Our £1,000 should go toward a group that can generate meaningful engagement or sales, not a niche so small that we never reach critical mass.
Accessibility and Reachability
Can we reach them through communication and distribution channels?
This is critical. Our chosen segment should be present on platforms we can afford to advertise on, and ideally, we should already have or easily build a way to serve them.
Competition
Is this segment already saturated with competitors?
If everyone is targeting the same high-potential group, returns may diminish. Less contested segments can sometimes yield better results.
Taken together, these filters help us narrow down the most viable segments.
Let’s assume, after applying these criteria, we identify our ideal segments as:
- Segment A: Female, 25–38, earning £30k+, works out 3+ times/week, environmentally conscious, lives in the same city as our business.
- Segment B: Female, 18–24, earning £28k+, regular gym-goer, environmentally conscious, lives in a nearby town.
Conclusion: From Framework to Focused Action
STP often feels like just another abstract marketing framework, especially when you’re working on a student project or running a business with limited resources. But once we introduced a real-world constraint (say, a £1,000 budget), the purpose of each step became clearer.

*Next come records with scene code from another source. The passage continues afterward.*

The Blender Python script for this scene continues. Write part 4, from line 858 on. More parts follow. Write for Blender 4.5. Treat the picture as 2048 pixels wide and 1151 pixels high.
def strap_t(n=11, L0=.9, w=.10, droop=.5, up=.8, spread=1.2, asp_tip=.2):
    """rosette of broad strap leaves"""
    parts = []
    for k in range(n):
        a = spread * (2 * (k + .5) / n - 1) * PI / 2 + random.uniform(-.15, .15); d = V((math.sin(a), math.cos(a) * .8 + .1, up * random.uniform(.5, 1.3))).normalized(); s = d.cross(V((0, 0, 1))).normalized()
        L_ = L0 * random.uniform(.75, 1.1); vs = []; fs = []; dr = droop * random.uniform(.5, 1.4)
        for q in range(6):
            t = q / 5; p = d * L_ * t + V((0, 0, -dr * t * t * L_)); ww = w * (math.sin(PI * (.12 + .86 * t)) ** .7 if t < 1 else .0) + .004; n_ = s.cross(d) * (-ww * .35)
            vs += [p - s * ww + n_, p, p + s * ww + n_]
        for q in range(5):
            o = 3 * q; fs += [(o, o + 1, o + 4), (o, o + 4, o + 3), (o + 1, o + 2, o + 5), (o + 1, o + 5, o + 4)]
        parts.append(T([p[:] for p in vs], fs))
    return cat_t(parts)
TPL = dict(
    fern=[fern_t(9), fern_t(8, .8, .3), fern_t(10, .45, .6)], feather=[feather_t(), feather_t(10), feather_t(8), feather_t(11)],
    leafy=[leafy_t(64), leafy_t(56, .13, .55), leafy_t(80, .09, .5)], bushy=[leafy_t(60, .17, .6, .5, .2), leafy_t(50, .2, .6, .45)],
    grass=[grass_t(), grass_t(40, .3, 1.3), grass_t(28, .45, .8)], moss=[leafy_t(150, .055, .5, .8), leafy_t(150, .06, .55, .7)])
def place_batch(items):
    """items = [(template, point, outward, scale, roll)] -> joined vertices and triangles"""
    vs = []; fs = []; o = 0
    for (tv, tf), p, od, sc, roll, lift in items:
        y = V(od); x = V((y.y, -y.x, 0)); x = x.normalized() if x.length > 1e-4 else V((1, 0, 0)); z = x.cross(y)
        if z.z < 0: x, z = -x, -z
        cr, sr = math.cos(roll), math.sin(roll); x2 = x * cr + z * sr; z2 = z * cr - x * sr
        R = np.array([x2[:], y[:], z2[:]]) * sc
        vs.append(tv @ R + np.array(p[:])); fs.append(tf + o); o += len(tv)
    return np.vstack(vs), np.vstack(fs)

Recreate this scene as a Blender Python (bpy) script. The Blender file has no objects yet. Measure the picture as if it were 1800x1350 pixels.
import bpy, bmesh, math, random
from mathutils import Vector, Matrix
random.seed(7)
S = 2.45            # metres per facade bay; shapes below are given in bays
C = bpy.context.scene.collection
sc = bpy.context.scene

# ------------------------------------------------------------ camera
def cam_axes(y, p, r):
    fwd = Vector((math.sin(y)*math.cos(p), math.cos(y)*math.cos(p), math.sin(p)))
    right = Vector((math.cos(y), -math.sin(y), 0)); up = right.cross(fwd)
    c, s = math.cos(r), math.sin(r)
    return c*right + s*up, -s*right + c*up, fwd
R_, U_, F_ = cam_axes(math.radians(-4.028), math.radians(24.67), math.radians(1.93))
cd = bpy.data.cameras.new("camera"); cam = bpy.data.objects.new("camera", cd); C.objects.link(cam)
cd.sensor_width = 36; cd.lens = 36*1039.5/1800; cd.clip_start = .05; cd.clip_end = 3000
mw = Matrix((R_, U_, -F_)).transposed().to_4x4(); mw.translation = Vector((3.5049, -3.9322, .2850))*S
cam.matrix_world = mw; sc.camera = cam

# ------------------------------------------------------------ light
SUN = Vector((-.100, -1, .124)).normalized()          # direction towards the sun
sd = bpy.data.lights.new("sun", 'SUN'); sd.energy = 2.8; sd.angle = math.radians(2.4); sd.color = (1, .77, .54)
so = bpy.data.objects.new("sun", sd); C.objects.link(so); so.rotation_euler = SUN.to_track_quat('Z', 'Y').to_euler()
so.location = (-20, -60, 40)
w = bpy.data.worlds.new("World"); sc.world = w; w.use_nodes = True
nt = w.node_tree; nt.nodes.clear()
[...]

Segmentation helped us understand the landscape. Targeting guided us to focus on where we could maximise the return. And positioning allowed us to speak directly to those who matter most.
In short, we reframed STP from a theoretical exercise into a decision-making tool. It’s not about marketing to everyone; it’s about making every move count. Whether you’re planning a campaign for a client or trying to grow your own business, STP can be a sharp tool as long as it’s grounded in real goals, real people, and real constraints.